Premièrement, on peut légitimement s’interroger sur la pertinence de conserver un système d’expérience lorsque l’on s’adjoint les compétences du studio derrière Bayonetta. D’une utilité plus que discutable narrativement, il met surtout parterre toute l’expertise de gestion des combats du studio. Qui dit points d’expérience dit impossibilité de doser la difficulté des combats. Si le joueur est chanceux, il se retrouvera au niveau prévu à l’endroit prévu, mais le plus souvent il sera trop puissant à peu près partout et se contentera d’alterner les deux boutons d’attaque pour se débarrasser des ennemis sans trop réfléchir. Un manque de discernement que l’on retrouve dans l’inconsistance générale des systèmes de jeu.

Tel un designer des années 90, Taro Yoko passe son temps à atomiser la logique ludique pour les besoins de son scénario. Les points de téléportation s’activent et se désactivent au gré de ses envies scénaristiques.
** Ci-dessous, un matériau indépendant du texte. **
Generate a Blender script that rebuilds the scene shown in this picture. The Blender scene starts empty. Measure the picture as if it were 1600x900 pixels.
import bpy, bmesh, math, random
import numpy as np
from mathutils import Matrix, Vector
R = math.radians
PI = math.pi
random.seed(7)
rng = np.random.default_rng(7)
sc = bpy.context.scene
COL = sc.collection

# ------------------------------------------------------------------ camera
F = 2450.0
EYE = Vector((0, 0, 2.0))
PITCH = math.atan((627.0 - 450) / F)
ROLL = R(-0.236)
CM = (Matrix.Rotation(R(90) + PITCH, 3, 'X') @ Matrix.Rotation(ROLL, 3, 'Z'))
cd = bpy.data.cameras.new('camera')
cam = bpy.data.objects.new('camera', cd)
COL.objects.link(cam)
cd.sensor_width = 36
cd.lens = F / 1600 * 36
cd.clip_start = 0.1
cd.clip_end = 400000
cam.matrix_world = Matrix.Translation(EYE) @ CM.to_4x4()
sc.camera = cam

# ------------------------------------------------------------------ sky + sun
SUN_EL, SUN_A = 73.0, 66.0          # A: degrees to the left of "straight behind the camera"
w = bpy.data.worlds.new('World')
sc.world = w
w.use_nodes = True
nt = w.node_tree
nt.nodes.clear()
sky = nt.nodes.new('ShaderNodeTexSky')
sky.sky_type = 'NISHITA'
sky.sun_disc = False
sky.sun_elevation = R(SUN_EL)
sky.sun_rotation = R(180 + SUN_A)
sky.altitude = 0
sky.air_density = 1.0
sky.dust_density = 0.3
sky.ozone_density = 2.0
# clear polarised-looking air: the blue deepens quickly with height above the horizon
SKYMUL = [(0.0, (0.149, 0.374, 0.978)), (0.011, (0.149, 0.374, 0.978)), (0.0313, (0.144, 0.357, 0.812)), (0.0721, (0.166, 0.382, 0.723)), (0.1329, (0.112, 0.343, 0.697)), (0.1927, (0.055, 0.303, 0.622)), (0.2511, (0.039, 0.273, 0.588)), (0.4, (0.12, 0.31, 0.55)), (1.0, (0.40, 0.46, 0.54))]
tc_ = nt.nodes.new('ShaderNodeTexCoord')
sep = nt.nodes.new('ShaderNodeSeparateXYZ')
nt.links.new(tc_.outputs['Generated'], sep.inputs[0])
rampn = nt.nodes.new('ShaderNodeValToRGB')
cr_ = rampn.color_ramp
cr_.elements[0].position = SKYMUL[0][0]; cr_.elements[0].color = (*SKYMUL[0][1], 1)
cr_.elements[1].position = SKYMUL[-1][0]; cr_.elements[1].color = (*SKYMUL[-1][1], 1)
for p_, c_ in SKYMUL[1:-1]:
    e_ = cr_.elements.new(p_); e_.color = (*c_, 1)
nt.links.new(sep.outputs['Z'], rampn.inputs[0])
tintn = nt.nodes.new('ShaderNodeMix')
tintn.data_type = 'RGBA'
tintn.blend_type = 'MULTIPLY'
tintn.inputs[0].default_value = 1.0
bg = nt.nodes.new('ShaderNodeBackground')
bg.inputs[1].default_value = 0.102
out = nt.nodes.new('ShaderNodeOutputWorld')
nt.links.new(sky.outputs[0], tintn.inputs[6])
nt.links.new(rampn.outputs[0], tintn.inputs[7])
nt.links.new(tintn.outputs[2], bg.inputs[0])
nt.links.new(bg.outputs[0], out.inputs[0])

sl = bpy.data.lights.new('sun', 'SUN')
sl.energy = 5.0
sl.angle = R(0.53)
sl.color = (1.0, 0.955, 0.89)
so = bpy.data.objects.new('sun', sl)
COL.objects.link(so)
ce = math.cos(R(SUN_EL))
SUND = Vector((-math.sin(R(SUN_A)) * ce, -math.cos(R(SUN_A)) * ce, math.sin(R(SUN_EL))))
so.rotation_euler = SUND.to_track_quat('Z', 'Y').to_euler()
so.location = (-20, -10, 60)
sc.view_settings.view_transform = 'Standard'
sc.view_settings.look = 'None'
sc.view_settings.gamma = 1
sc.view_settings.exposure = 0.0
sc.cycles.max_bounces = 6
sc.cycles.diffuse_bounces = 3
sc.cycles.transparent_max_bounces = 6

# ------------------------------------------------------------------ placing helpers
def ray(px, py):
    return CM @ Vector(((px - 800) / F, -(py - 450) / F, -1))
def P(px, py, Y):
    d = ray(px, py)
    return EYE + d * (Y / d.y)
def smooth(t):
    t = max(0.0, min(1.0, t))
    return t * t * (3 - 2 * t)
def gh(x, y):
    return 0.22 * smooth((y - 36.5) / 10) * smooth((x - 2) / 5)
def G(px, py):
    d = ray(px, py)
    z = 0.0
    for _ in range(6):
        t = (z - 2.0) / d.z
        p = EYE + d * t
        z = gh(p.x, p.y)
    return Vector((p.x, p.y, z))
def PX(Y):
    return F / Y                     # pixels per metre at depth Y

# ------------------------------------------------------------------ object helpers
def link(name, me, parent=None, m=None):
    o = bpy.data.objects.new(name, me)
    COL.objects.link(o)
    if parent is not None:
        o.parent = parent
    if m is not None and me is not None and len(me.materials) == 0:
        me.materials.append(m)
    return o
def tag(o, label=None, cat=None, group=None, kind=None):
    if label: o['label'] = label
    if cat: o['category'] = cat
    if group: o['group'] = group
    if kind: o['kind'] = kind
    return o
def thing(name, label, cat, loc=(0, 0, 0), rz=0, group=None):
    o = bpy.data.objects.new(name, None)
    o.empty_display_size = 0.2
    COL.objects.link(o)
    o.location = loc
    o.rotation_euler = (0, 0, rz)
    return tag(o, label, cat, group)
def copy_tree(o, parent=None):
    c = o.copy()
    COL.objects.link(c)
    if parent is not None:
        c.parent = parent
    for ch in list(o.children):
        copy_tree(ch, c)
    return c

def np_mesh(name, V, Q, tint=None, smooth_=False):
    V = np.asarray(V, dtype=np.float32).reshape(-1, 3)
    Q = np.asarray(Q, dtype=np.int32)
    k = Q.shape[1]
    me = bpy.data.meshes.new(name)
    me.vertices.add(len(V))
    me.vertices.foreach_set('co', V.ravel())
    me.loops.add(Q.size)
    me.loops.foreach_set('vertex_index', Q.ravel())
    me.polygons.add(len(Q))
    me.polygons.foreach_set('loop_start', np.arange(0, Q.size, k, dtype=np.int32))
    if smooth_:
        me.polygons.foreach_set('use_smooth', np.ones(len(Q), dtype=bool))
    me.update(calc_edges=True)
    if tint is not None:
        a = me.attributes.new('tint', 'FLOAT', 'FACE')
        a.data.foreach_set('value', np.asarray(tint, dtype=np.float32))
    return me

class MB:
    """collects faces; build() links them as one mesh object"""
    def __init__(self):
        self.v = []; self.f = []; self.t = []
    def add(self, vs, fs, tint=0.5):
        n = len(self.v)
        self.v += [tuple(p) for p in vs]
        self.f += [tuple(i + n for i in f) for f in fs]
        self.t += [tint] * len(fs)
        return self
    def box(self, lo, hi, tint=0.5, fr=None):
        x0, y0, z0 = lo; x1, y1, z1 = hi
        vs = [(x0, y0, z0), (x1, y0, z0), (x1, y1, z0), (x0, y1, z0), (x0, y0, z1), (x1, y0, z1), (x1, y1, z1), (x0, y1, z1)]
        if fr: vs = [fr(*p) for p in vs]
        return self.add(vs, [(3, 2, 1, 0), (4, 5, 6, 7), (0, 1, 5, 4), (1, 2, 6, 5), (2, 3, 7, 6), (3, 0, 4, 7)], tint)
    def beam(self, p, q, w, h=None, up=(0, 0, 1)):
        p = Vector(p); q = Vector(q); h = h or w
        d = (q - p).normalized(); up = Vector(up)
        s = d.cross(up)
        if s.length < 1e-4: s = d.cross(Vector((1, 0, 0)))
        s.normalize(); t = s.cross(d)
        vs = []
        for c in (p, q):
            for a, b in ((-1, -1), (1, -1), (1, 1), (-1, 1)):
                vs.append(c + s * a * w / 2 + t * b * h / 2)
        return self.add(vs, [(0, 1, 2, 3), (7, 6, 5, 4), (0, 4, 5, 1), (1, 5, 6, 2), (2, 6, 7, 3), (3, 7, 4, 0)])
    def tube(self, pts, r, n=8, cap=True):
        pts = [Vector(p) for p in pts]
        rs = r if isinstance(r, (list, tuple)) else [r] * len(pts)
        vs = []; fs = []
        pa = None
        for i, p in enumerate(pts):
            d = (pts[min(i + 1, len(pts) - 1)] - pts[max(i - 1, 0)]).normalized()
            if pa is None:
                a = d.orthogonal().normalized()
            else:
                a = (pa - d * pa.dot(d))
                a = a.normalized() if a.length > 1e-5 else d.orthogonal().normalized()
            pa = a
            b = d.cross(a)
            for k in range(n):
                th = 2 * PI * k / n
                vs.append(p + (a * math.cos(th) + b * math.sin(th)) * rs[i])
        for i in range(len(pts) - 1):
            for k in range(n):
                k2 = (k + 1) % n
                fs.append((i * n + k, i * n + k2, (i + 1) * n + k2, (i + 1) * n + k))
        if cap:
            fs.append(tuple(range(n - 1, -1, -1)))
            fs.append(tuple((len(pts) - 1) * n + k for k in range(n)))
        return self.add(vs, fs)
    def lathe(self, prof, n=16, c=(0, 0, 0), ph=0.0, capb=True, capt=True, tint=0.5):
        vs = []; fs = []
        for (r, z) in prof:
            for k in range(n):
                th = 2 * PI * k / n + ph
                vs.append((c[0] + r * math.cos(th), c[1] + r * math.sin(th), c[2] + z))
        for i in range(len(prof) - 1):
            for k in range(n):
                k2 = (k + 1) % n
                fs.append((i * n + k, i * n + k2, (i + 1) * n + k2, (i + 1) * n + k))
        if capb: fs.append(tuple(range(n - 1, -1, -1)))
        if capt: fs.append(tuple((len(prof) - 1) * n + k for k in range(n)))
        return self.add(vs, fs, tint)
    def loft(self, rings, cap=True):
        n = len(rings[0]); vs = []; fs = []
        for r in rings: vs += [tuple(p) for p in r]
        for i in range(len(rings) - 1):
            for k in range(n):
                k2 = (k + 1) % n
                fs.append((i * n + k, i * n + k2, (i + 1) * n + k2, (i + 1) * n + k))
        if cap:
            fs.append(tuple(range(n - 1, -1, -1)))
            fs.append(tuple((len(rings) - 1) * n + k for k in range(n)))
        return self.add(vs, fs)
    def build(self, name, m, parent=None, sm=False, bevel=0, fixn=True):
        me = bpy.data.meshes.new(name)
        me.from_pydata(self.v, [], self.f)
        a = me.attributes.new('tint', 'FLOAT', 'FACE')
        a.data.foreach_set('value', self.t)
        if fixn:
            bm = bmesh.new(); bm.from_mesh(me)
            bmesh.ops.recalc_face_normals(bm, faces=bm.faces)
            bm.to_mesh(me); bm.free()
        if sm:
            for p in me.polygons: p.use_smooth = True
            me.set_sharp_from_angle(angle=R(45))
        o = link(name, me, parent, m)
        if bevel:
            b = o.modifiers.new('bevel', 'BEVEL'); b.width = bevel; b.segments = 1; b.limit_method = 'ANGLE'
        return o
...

Le piratage des ennemis est possible pour autant qu’il ne gêne pas Monsieur Taro dans le déroulement de son histoire. Les ennemis aériens se contentent de planer quand le joueur en prend le contrôle parce qu’il serait bien trop fastidieux d’assumer ses mécaniques de jeu jusqu’au bout. Le hacking se fait parfois en temps limité, parfois non, cela dépend de si le grand maître veut être sûr de votre réussite ou non. En bref, à chaque fois qu’un des nombreux systèmes ludiques présents dans Nier Automata commence à générer quelque chose de neuf au contact des autres, Taro le fait taire immédiatement. Une attitude face au gameplay un peu triste lorsque l’on voit à quel point il est prêt à toutes les folies en matière de narration.

En parallèle, Platinum jongle du mieux qu’il peut avec la collection de gameplay imposée par la licence Nier. Si les phases de manic shooter ne sont pas des plus réussies, le jeu de hacking constitue une proposition plutôt solide qu’on aimerait voir développée en profondeur dans un autre jeu. Je suis plus partagé quant au gameplay central du jeu. Takahisa Taura, le game de designer de Platinum, ne s’est pas beaucoup fatigué pour adapter la recette traditionnelle du studio aux envies narratives de son « Game Director ». On retrouve telquel leur système de combats aux esquives ravageuses accompagné de ses différentes armes aux combos interconnectables. La seule concession faite est à trouver du côté de l’accessibilité. Au revoir la précision et bonjour les fenêtres de combos immanquables où tout se combine avec tout un peu dans n’importe quel sens. Evidemment, avec un système d’XP dans les pattes je comprends cette démarche mais peut-être qu’il serait temps pour les rois du beat them up d’interroger quelque peu leur recette au lieu de l’insérer partout au forceps.

Normalement, je devrais conclure cette critique par deux ou trois phrases assassines vous recommandant de passer votre chemin, seulement dans Nier Automata il n’y a pas que le gameplay. En fait il y a même surtout un univers et une histoire. S’ils restent forcément moins marquants que dans le premier opus, Yoko Taro nous offre ici un final qui fera date dans l’histoire du jeu vidéo. Certes le créateur fou n’y comprend pas grand chose au game design mais il faut lui laisser une compréhension de l’interactivité du medium au-delà de la plupart de ses collègues. Avec Nier Automata, il nous offre un sommet de génie qui m’a contre toute attente fait déposer mes armes de méchant petit game designer haineux pour me baigner dans la joie simple d’avoir vécu un récit dont je me souviendrais longtemps.